Former federal prosecutor: Trump team "snookered" Judge Cannon over witness identities

A legal analyst argued that Judge Cannon's reversal this week is an admission that she was wrong to side with Trump

By Nicholas Liu

News Fellow

Published April 12, 2024 2:08PM (EDT)

Judge Aileen Cannon and Special Counsel Jack Smith (Photo illustration by Salon/Getty Images/US District Court for the Southern District of Florida)
Judge Aileen Cannon and Special Counsel Jack Smith (Photo illustration by Salon/Getty Images/US District Court for the Southern District of Florida)

The Trump-appointed judge presiding over the former president's classified documents case agreed earlier this week to protect the identities of potential government witnesses, a move that one legal expert argues is a product of her realizing by earlier siding with Trump's legal team  she was on the wrong side of the law.

Judge Aileen Cannon's reversal came after special counsel Jack Smith had argued that redacting witness identities was necessary  to protect the witnesses from harassment.
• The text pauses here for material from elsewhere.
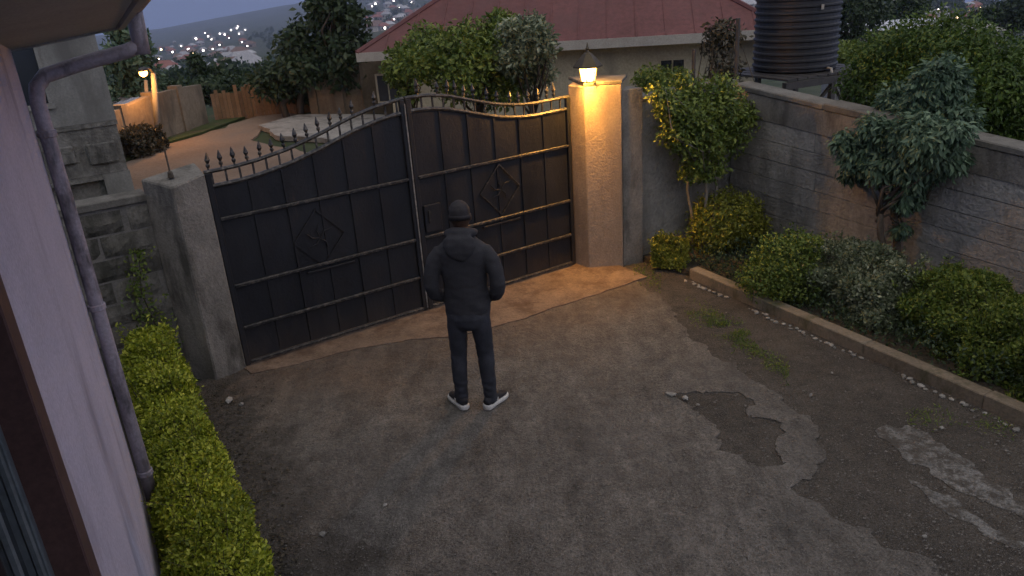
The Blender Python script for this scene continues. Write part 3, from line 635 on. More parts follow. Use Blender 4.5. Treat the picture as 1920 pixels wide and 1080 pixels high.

She had previously denied such a request, a decision that, if upheld, some experts believed could cost the judge her job.

Harry Litman, a former deputy assistant attorney general who is now a legal analyst with the Los Angeles Times, said in a video on his YouTube channel this week that Cannon "overruling herself" was the inevitable consequence of earlier bowing to pressure from Trump's legal team to fight a losing battle. "The Trump team basically snookered her into applying the totally wrong legal standard and therefore granting their motion to release information to the public at this discovery stage," he said.

The Washington Post noted that Cannon's decision comes after months of tension with federal prosecutors, in which the two repeatedly clashed over the contours of the case. Cannon has come under scrutiny for a series of unorthodox rulings and allowing a pile-up of legal and logistical issues to delay the trial. Though Cannon appeared to reluctantly side with Smith on the witness issue, her 24-page opinion admonished the prosecution over their procedural handling of the request and arguments that "could have and should have been raised previously."

Litman said that Cannon's grudging concession shows that the prosecution had the better side of the argument. "They had her dead to rights," he said. "And she could have just graciously said 'Oops, my bad!' but she didn't. So it's very defensive and thin-skinned, but it does force [Cannon] to do the right thing and change the tune."